**Stated problem:**
Say how many lines in the data below contain the word "Write", and give no other text.

**Recorded information:**
================================

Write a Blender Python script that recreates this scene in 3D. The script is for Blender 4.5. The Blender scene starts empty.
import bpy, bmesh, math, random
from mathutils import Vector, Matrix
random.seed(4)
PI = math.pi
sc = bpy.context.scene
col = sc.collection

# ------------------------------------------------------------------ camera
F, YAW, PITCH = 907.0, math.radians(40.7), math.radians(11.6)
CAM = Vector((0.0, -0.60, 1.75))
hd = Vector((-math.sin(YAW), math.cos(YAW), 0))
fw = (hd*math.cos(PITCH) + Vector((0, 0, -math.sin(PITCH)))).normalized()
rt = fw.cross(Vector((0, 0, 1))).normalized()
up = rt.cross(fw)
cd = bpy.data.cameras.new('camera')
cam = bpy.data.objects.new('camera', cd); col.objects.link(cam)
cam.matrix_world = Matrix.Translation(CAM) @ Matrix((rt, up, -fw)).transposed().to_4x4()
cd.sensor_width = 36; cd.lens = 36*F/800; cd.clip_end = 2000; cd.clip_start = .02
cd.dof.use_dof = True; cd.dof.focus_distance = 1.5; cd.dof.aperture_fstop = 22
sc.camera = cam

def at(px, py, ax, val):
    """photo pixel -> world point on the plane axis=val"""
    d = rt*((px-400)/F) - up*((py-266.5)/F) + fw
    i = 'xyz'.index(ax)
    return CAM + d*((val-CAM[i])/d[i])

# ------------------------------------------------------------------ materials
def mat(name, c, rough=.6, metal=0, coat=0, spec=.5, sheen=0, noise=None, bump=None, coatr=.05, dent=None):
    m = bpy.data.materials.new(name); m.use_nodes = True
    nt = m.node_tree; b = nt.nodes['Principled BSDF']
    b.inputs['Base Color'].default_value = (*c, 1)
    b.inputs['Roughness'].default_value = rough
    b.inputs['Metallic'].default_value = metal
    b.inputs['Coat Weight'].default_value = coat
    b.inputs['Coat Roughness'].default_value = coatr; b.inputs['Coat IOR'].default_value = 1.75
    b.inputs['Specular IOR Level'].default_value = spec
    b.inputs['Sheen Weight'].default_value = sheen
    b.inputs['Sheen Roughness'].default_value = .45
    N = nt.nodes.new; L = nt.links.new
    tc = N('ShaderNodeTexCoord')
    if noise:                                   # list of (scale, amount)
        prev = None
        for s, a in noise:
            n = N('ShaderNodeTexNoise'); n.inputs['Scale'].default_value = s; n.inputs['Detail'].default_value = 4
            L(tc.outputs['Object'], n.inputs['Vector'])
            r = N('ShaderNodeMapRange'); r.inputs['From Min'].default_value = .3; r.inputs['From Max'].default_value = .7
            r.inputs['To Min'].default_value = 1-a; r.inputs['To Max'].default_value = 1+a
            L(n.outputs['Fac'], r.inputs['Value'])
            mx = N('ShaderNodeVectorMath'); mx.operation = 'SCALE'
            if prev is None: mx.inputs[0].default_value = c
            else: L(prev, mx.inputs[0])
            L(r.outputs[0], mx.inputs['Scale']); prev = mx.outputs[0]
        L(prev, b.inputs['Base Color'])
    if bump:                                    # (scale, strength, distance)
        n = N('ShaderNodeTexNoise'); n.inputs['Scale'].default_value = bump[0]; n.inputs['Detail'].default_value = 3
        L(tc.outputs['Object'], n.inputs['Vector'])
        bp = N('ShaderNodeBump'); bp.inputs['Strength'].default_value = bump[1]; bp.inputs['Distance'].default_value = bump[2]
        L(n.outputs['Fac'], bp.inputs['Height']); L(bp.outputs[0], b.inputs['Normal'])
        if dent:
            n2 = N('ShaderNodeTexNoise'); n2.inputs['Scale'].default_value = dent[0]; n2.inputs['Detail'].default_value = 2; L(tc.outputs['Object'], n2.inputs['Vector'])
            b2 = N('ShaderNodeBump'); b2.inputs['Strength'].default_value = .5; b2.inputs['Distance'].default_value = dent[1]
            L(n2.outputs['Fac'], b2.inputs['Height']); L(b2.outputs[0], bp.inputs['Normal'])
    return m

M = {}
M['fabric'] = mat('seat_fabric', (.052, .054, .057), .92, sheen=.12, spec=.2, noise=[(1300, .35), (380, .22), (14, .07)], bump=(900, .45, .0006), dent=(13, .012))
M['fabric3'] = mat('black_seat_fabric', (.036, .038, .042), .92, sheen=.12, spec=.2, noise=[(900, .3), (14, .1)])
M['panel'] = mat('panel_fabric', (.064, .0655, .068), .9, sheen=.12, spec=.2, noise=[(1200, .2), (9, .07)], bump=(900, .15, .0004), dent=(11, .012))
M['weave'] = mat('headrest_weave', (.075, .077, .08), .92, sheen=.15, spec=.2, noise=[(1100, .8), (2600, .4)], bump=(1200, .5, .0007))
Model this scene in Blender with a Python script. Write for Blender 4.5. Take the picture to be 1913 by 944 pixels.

================================

**Reply to the task:**
2